# AIM
Only one stretch of the data below should be repeated: the lines from the line containing "for i in range(10): f.append((0,1+i,1+(i+1)%10))" through the line containing "return TP[-1][1:]", inclusive, exactly as they are.

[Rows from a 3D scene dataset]
%%

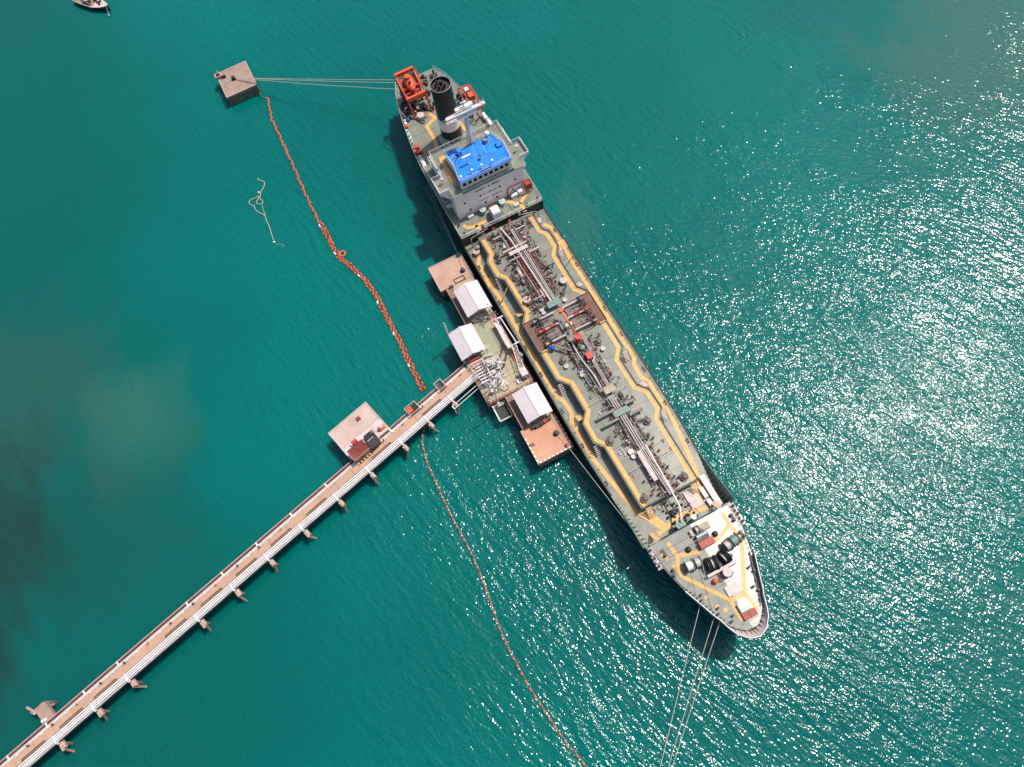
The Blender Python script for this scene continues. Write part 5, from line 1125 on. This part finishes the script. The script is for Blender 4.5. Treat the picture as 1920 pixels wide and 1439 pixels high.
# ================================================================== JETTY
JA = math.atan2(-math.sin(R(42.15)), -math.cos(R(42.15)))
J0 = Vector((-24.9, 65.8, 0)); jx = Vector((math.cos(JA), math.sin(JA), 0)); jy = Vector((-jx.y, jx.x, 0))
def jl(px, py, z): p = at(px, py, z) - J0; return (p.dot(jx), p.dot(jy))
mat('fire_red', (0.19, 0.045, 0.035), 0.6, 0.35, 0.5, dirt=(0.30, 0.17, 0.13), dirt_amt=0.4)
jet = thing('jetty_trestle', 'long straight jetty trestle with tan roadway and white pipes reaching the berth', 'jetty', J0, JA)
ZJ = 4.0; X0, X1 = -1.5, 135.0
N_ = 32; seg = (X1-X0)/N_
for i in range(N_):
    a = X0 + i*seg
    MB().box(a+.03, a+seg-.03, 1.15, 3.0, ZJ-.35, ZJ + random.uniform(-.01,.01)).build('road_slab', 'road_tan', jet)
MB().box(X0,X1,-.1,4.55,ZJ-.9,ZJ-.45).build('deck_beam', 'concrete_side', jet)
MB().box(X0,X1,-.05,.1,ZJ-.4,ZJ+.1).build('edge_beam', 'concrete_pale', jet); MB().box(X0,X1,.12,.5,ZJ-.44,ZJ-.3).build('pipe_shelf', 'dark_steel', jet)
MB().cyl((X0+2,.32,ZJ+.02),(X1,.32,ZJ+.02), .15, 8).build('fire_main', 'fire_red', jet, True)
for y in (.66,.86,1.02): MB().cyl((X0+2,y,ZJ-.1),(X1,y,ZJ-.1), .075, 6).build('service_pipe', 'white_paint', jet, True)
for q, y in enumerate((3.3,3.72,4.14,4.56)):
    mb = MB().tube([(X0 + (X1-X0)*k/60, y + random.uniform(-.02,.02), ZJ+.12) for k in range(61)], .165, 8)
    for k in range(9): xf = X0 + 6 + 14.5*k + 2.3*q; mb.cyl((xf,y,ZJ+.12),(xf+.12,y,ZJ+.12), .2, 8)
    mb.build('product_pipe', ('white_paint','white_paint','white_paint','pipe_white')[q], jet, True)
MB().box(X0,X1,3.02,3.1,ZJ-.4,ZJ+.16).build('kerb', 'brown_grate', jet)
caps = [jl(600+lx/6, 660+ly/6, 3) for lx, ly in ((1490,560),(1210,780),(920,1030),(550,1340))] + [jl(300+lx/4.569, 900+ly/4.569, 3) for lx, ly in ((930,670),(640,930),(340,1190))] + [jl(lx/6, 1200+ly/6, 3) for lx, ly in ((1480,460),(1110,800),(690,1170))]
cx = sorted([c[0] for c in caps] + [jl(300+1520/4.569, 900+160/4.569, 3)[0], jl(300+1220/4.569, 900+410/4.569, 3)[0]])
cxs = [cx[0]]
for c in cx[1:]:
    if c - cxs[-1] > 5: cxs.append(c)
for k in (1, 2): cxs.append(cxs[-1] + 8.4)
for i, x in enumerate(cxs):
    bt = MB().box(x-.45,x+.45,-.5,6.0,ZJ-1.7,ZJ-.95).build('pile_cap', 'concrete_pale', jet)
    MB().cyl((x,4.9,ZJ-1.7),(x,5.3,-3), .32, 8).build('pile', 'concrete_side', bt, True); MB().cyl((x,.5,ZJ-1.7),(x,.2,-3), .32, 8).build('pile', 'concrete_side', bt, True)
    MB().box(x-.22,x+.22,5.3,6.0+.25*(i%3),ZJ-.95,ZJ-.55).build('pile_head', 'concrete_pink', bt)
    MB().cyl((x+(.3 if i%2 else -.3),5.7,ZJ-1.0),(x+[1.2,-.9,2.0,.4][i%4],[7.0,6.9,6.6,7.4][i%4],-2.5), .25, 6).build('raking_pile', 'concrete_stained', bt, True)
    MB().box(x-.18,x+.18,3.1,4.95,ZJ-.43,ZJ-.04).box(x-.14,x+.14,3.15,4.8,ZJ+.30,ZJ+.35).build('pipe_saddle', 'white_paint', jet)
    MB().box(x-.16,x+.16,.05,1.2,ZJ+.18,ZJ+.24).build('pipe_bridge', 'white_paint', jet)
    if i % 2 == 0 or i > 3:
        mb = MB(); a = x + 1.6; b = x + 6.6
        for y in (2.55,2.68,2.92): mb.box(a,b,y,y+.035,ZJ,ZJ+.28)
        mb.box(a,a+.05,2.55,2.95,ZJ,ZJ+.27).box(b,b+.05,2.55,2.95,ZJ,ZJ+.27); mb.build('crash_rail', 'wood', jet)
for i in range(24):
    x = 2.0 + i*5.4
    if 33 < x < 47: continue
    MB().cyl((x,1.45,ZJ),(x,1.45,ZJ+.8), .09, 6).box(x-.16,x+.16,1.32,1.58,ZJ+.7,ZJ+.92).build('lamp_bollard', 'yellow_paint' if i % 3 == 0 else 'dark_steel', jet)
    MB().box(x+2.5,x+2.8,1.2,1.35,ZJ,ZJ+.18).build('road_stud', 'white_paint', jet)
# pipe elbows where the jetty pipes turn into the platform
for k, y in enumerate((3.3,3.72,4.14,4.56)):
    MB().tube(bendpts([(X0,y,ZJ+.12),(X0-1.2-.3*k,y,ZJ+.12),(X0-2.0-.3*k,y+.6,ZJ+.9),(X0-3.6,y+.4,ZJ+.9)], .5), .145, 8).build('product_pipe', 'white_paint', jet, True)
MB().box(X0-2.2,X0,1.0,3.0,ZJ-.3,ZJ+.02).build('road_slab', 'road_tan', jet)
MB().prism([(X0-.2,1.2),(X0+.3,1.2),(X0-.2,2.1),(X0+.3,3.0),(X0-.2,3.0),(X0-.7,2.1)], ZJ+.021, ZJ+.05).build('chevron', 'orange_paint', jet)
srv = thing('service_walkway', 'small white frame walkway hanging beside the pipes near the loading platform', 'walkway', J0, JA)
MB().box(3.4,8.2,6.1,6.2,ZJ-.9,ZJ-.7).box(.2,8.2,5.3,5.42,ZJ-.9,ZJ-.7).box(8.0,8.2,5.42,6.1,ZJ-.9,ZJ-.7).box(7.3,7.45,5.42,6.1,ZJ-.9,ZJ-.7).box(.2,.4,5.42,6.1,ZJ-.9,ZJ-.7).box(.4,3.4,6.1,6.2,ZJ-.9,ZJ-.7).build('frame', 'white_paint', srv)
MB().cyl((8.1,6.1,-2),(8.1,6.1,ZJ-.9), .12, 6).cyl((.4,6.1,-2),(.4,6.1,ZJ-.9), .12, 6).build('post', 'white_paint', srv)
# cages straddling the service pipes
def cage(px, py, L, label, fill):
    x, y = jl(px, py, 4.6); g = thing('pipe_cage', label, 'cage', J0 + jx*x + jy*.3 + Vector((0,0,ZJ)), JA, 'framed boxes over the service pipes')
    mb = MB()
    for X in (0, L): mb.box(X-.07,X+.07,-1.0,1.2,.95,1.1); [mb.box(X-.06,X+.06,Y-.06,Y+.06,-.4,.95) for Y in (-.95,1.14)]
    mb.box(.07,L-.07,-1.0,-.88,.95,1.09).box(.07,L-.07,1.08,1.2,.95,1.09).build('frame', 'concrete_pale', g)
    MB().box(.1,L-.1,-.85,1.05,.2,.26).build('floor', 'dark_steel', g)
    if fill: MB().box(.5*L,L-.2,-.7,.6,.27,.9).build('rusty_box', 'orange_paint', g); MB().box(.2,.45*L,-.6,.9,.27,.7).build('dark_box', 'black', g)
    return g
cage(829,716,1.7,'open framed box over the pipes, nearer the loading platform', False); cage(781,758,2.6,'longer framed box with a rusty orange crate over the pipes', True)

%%
%%

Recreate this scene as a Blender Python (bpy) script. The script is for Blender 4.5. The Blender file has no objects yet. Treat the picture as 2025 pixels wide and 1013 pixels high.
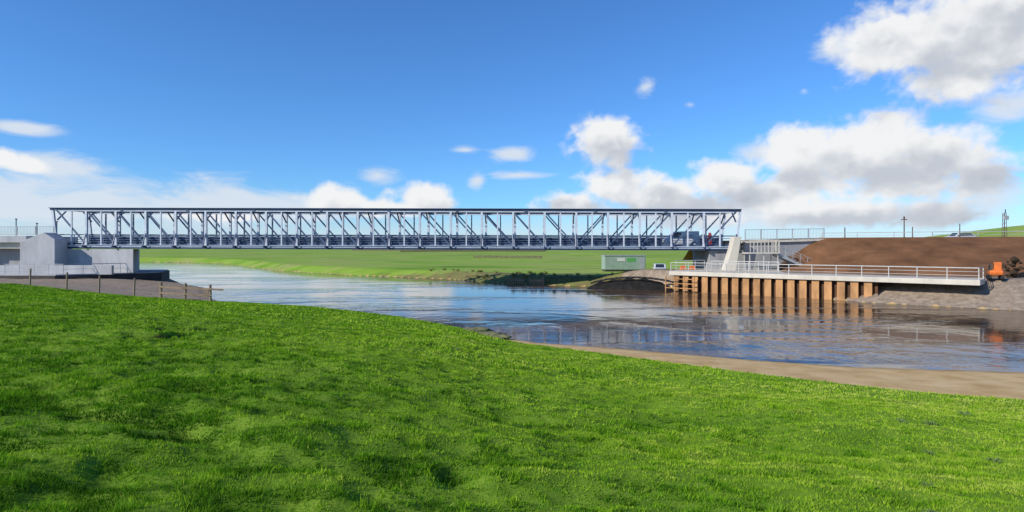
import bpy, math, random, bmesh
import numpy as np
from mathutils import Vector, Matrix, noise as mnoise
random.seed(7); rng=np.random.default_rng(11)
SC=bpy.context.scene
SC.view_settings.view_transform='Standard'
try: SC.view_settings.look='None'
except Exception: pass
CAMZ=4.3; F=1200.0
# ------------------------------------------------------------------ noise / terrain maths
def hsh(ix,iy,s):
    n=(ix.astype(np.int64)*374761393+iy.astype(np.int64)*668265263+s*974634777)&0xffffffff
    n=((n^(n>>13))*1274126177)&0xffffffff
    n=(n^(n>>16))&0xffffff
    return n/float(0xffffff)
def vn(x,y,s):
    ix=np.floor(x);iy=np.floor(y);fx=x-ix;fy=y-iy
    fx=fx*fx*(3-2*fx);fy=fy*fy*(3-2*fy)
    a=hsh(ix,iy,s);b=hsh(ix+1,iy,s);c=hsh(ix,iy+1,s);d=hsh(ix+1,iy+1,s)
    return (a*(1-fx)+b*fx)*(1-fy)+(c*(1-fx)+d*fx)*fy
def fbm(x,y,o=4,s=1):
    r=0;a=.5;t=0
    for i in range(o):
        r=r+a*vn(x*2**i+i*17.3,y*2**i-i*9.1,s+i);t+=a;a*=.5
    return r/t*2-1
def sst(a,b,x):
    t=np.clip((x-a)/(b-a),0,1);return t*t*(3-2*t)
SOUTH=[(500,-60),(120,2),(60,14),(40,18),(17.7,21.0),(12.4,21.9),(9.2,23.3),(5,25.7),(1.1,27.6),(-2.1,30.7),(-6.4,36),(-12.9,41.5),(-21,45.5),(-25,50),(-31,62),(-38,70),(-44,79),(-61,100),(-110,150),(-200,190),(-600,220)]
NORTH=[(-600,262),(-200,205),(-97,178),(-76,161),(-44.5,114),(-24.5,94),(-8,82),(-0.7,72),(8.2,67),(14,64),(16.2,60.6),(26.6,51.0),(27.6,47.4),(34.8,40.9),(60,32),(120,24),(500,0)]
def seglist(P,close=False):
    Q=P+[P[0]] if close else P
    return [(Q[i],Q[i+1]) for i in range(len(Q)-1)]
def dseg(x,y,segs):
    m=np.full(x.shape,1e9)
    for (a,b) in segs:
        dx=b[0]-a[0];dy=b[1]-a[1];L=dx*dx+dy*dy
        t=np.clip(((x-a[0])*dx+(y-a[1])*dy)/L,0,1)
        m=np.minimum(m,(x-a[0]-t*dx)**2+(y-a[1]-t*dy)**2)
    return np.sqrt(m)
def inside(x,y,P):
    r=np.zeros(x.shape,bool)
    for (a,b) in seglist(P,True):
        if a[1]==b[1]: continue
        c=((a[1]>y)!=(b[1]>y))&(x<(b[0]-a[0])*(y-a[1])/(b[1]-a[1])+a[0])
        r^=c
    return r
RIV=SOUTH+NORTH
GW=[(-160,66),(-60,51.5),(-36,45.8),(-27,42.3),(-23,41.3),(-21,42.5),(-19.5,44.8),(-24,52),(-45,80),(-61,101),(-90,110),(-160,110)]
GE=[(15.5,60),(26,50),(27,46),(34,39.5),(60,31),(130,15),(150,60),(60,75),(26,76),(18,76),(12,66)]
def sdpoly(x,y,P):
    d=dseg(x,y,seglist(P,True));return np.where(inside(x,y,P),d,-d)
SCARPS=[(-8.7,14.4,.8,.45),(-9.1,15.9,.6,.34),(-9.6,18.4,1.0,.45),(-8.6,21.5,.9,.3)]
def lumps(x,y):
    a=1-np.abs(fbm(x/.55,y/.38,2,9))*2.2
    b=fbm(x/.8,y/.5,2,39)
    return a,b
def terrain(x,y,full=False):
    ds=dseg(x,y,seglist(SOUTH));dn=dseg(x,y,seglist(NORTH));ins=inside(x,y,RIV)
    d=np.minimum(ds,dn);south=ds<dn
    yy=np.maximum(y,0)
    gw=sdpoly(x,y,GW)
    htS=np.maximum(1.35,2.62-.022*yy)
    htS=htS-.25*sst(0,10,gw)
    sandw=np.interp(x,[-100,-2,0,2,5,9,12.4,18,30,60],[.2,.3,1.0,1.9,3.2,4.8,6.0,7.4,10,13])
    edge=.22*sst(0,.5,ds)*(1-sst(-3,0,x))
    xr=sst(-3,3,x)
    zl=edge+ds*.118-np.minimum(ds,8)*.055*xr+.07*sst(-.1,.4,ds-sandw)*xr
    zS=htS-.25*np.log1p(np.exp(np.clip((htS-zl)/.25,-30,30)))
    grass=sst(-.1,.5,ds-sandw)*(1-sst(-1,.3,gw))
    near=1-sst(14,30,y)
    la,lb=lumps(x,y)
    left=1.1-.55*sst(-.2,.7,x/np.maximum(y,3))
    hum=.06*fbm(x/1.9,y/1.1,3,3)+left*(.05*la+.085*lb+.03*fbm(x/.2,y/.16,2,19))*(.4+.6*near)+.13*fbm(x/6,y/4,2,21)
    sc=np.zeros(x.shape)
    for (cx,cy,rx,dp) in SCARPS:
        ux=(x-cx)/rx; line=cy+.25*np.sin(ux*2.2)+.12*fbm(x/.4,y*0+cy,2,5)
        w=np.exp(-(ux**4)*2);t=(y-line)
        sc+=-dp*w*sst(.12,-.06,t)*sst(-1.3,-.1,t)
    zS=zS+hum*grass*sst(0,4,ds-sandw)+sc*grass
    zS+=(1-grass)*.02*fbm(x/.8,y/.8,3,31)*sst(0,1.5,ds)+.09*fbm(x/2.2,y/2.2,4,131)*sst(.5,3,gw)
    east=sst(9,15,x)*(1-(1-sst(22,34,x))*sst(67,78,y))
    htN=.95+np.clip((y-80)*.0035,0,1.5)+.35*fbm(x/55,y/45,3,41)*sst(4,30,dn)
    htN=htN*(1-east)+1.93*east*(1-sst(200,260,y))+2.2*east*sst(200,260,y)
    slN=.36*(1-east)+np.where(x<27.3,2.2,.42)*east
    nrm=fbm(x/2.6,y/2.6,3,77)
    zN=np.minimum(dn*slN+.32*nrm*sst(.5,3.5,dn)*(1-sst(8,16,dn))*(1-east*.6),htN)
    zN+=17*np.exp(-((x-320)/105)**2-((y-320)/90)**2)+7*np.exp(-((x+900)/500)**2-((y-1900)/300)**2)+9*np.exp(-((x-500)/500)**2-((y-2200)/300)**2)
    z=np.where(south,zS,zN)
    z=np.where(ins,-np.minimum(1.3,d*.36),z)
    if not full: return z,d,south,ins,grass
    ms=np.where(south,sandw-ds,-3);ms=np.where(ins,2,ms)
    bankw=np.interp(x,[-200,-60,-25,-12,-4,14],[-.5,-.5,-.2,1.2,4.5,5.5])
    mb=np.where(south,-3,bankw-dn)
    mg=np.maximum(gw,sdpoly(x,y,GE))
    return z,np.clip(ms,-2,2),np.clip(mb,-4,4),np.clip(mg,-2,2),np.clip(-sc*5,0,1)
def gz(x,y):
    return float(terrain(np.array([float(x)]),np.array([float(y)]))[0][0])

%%
%%

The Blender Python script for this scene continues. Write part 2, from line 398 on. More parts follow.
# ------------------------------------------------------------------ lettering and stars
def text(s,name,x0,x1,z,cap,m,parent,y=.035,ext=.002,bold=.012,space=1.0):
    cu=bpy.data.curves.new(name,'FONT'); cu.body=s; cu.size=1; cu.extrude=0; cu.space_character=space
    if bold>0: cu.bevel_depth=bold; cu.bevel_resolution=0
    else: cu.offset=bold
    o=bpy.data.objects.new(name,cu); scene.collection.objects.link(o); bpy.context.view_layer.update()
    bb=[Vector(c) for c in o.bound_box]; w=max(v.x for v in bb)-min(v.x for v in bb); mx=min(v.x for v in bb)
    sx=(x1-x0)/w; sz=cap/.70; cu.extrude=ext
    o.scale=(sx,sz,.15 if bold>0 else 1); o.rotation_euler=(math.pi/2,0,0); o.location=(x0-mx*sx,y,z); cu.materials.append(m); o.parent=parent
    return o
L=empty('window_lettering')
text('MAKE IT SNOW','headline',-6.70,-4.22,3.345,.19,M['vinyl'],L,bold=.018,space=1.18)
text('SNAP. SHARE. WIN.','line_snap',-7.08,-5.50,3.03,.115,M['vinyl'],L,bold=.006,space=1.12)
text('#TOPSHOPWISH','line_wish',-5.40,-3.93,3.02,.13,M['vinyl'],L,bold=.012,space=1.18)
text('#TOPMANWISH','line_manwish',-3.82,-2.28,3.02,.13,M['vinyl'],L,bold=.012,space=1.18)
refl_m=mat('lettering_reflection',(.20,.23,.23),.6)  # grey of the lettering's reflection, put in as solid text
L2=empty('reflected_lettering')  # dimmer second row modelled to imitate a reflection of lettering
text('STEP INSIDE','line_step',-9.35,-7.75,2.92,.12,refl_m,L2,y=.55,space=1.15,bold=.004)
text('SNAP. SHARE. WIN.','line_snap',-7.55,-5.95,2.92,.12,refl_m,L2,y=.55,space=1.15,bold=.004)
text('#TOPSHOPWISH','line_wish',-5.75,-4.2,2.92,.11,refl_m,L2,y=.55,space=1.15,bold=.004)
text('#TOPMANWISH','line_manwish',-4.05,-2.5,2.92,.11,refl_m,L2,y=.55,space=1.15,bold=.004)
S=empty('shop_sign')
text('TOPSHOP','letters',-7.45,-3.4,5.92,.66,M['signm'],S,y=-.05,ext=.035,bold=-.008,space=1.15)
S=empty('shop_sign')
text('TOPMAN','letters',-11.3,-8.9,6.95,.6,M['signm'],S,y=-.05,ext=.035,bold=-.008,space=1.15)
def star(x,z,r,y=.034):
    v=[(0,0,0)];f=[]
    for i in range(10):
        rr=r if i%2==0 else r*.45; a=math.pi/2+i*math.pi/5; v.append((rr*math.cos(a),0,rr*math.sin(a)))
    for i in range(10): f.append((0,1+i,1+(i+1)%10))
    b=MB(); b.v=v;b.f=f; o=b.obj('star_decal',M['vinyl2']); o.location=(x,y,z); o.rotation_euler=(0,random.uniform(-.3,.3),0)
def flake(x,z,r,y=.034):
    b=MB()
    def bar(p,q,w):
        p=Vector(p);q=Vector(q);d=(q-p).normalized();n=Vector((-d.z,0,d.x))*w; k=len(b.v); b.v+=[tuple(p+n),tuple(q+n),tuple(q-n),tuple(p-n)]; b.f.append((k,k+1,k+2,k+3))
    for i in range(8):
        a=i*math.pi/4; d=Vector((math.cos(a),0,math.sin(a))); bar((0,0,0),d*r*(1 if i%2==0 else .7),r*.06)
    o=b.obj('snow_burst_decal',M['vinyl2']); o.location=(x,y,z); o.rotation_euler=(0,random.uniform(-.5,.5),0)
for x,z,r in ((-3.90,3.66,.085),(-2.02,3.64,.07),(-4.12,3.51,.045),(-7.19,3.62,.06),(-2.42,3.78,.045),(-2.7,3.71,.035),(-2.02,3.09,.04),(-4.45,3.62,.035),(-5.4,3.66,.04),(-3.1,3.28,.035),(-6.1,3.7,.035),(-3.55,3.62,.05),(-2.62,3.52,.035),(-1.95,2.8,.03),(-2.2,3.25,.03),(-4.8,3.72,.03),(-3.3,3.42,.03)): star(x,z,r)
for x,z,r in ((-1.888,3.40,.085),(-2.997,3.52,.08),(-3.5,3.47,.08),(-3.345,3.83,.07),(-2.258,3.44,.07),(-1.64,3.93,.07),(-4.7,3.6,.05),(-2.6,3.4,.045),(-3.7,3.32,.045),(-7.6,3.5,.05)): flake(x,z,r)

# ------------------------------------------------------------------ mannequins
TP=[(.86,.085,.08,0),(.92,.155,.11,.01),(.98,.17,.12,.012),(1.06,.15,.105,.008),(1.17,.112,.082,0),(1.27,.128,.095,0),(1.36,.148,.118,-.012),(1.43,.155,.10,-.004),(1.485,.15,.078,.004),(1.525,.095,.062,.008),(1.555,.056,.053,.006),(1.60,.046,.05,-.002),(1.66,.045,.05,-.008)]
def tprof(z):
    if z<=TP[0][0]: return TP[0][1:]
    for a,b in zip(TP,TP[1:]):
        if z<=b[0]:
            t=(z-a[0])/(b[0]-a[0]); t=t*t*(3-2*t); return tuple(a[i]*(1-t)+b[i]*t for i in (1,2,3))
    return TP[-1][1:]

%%

# TASK RESPONSE
    for i in range(10): f.append((0,1+i,1+(i+1)%10))
    b=MB(); b.v=v;b.f=f; o=b.obj('star_decal',M['vinyl2']); o.location=(x,y,z); o.rotation_euler=(0,random.uniform(-.3,.3),0)
def flake(x,z,r,y=.034):
    b=MB()
    def bar(p,q,w):
        p=Vector(p);q=Vector(q);d=(q-p).normalized();n=Vector((-d.z,0,d.x))*w; k=len(b.v); b.v+=[tuple(p+n),tuple(q+n),tuple(q-n),tuple(p-n)]; b.f.append((k,k+1,k+2,k+3))
    for i in range(8):
        a=i*math.pi/4; d=Vector((math.cos(a),0,math.sin(a))); bar((0,0,0),d*r*(1 if i%2==0 else .7),r*.06)
    o=b.obj('snow_burst_decal',M['vinyl2']); o.location=(x,y,z); o.rotation_euler=(0,random.uniform(-.5,.5),0)
for x,z,r in ((-3.90,3.66,.085),(-2.02,3.64,.07),(-4.12,3.51,.045),(-7.19,3.62,.06),(-2.42,3.78,.045),(-2.7,3.71,.035),(-2.02,3.09,.04),(-4.45,3.62,.035),(-5.4,3.66,.04),(-3.1,3.28,.035),(-6.1,3.7,.035),(-3.55,3.62,.05),(-2.62,3.52,.035),(-1.95,2.8,.03),(-2.2,3.25,.03),(-4.8,3.72,.03),(-3.3,3.42,.03)): star(x,z,r)
for x,z,r in ((-1.888,3.40,.085),(-2.997,3.52,.08),(-3.5,3.47,.08),(-3.345,3.83,.07),(-2.258,3.44,.07),(-1.64,3.93,.07),(-4.7,3.6,.05),(-2.6,3.4,.045),(-3.7,3.32,.045),(-7.6,3.5,.05)): flake(x,z,r)

# ------------------------------------------------------------------ mannequins
TP=[(.86,.085,.08,0),(.92,.155,.11,.01),(.98,.17,.12,.012),(1.06,.15,.105,.008),(1.17,.112,.082,0),(1.27,.128,.095,0),(1.36,.148,.118,-.012),(1.43,.155,.10,-.004),(1.485,.15,.078,.004),(1.525,.095,.062,.008),(1.555,.056,.053,.006),(1.60,.046,.05,-.002),(1.66,.045,.05,-.008)]
def tprof(z):
    if z<=TP[0][0]: return TP[0][1:]
    for a,b in zip(TP,TP[1:]):
        if z<=b[0]:
            t=(z-a[0])/(b[0]-a[0]); t=t*t*(3-2*t); return tuple(a[i]*(1-t)+b[i]*t for i in (1,2,3))
    return TP[-1][1:]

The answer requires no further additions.